## TASK DETAILS
Copy, without any alteration, the lines from the one that includes "Write a Blender" up to and including the one that includes "U0, V0, F, H".

--*--

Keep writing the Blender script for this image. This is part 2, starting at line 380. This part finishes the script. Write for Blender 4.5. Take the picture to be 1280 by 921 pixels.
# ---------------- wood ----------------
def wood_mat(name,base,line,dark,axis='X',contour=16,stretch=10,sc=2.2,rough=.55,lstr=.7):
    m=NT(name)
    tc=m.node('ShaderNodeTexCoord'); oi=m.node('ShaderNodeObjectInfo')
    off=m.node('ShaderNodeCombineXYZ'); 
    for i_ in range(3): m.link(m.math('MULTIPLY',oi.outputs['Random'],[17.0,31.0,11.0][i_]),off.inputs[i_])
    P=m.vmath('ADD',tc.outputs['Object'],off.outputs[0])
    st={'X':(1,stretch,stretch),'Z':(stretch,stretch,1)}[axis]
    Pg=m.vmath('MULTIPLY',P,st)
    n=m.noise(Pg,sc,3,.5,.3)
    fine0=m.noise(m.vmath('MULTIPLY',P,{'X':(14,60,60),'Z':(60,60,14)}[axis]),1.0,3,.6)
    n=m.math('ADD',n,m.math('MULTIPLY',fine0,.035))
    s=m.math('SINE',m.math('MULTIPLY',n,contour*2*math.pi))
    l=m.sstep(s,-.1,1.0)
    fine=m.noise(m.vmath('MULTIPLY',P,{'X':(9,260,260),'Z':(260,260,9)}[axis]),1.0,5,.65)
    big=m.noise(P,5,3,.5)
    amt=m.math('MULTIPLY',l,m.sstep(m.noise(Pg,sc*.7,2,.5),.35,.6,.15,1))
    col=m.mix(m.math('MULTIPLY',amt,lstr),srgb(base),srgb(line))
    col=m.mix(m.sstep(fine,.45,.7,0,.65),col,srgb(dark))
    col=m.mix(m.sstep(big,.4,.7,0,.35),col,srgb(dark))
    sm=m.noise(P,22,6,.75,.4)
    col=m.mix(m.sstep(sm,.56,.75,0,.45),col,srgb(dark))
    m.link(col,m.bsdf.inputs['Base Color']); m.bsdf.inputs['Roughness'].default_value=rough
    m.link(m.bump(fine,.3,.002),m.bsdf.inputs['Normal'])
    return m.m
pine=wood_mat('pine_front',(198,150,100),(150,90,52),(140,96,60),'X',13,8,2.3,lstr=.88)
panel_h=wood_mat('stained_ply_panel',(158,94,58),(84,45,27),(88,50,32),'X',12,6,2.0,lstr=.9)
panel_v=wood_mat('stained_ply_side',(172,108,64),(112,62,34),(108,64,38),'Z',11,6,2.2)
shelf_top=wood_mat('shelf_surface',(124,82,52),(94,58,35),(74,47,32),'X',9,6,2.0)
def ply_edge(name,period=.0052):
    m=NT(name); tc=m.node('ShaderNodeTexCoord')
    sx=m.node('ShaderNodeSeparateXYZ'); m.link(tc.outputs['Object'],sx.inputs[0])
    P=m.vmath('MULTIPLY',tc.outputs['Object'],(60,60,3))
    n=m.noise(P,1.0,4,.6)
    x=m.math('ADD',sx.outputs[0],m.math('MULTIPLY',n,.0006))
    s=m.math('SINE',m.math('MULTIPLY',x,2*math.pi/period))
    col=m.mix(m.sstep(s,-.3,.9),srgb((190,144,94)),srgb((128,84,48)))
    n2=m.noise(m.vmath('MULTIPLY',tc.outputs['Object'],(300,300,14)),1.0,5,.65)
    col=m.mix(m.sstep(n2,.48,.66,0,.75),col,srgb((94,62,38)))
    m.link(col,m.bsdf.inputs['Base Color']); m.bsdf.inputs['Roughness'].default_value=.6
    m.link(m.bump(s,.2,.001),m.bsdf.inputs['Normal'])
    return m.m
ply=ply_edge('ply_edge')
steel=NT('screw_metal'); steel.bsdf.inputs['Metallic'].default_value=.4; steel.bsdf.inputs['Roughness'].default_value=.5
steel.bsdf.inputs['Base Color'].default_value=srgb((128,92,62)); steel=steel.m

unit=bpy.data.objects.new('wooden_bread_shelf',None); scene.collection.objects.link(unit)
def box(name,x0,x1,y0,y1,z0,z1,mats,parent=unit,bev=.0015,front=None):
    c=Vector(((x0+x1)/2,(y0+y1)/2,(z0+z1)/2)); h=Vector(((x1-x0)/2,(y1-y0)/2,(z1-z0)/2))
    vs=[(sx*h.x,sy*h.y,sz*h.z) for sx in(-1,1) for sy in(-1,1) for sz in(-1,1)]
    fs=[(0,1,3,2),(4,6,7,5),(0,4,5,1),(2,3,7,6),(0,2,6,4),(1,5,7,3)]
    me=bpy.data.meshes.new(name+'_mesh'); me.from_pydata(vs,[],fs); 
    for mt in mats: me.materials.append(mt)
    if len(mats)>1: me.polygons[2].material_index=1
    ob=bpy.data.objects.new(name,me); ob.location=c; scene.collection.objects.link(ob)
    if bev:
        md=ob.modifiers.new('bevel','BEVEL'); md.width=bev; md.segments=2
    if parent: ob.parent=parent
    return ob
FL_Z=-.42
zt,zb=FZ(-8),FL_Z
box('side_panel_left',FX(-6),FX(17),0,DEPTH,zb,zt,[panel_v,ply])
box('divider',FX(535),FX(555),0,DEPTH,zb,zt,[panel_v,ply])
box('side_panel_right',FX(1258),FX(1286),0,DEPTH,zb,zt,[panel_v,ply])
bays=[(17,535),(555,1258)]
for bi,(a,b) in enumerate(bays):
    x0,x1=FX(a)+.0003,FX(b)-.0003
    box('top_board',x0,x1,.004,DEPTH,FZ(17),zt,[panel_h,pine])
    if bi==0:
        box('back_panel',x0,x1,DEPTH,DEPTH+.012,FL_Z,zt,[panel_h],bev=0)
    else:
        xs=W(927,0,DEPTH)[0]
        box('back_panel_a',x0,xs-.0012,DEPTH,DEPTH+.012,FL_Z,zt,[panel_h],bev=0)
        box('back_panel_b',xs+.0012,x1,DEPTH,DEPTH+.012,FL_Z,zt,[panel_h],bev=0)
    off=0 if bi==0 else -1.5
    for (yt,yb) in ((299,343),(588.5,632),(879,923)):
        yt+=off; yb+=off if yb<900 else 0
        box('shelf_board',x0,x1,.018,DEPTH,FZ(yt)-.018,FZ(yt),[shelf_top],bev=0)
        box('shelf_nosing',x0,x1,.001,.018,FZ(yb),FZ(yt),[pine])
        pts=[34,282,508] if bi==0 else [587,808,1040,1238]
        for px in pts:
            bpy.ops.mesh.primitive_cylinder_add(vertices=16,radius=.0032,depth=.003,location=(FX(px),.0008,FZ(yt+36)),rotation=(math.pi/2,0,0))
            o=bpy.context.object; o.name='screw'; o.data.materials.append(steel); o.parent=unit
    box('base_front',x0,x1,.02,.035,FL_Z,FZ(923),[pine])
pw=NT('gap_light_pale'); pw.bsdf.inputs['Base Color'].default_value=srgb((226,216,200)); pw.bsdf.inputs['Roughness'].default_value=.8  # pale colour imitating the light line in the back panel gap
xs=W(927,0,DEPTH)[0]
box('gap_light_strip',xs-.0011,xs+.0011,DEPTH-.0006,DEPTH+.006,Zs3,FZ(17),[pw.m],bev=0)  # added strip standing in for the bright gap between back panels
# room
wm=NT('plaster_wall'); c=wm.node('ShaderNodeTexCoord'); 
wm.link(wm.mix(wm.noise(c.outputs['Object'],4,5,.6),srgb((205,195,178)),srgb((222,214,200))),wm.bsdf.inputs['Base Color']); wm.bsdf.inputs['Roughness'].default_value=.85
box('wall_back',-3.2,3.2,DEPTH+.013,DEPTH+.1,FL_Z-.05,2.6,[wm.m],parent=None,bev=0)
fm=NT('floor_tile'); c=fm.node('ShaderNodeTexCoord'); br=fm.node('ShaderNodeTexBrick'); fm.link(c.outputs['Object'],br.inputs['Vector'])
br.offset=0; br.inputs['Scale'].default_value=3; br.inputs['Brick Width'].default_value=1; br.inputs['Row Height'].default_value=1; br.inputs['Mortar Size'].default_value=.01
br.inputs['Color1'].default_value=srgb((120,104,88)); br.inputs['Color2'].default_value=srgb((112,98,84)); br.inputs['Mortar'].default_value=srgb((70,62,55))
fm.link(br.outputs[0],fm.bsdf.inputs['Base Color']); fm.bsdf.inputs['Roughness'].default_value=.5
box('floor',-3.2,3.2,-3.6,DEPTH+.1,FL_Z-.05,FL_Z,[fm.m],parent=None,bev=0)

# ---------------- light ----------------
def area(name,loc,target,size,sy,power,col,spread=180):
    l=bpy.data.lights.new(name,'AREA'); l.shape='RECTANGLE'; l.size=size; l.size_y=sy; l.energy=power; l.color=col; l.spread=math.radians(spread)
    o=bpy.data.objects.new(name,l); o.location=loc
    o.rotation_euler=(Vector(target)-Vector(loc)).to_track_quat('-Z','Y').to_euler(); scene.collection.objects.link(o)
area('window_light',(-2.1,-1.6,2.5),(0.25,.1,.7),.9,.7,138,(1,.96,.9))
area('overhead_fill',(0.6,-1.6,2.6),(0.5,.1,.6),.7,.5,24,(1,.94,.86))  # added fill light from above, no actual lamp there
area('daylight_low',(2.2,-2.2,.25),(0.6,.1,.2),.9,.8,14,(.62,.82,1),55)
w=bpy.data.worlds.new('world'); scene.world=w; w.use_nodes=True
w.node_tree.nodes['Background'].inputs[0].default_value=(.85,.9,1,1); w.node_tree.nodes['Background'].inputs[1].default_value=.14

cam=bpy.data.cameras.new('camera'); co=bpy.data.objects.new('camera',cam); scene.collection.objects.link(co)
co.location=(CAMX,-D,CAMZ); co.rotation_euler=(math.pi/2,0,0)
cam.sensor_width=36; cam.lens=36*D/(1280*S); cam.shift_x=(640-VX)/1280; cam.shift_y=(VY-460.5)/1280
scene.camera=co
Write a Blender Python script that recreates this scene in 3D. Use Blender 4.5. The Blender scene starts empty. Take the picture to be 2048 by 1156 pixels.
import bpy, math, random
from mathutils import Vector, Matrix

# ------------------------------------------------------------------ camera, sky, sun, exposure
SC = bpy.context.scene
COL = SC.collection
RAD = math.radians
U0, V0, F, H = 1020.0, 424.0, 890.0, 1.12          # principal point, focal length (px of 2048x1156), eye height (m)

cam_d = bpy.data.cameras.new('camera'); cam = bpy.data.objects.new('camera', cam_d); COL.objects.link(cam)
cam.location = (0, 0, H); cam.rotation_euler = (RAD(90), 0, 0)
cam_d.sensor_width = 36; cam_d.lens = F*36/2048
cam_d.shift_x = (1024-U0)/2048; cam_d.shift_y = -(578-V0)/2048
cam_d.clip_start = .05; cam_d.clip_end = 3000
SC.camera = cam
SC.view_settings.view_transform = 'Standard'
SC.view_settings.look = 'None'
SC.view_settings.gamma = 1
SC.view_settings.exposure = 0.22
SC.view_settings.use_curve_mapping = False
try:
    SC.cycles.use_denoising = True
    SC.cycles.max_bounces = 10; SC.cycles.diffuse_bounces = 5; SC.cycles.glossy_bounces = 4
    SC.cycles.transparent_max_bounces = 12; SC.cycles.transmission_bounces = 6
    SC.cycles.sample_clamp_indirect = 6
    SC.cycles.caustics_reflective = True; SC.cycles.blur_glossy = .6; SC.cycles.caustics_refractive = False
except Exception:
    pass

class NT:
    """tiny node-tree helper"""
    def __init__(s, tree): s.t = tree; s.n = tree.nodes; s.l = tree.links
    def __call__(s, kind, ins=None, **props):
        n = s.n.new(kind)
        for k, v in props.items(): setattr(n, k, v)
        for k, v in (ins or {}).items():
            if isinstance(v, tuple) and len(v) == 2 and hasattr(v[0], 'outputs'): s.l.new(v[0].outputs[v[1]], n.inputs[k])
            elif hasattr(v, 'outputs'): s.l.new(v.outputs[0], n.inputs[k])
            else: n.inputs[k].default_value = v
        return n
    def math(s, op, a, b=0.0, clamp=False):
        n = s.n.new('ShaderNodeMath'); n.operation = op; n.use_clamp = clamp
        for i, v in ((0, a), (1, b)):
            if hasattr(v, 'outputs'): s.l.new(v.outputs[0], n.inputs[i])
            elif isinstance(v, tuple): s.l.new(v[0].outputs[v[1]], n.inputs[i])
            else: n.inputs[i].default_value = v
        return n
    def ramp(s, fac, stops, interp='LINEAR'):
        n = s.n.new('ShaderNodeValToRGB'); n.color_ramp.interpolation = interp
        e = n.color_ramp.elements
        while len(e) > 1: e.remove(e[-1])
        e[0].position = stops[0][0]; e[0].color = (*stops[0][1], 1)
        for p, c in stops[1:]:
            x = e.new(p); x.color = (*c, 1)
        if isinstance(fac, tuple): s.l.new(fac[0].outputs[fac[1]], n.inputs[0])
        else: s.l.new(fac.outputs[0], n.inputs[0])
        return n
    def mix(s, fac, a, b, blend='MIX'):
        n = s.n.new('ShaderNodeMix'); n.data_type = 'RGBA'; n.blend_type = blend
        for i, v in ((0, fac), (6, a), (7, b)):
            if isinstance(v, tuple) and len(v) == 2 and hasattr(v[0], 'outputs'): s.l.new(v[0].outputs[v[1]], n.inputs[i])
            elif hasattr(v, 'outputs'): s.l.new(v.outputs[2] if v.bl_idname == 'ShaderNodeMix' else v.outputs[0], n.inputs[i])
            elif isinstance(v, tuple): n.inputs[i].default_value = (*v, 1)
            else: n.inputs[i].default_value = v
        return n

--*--

## ANSWER TO THIS TASK
Write a Blender Python script that recreates this scene in 3D. Use Blender 4.5. The Blender scene starts empty. Take the picture to be 2048 by 1156 pixels.
import bpy, math, random
from mathutils import Vector, Matrix

# ------------------------------------------------------------------ camera, sky, sun, exposure
SC = bpy.context.scene
COL = SC.collection
RAD = math.radians
U0, V0, F, H = 1020.0, 424.0, 890.0, 1.12          # principal point, focal length (px of 2048x1156), eye height (m)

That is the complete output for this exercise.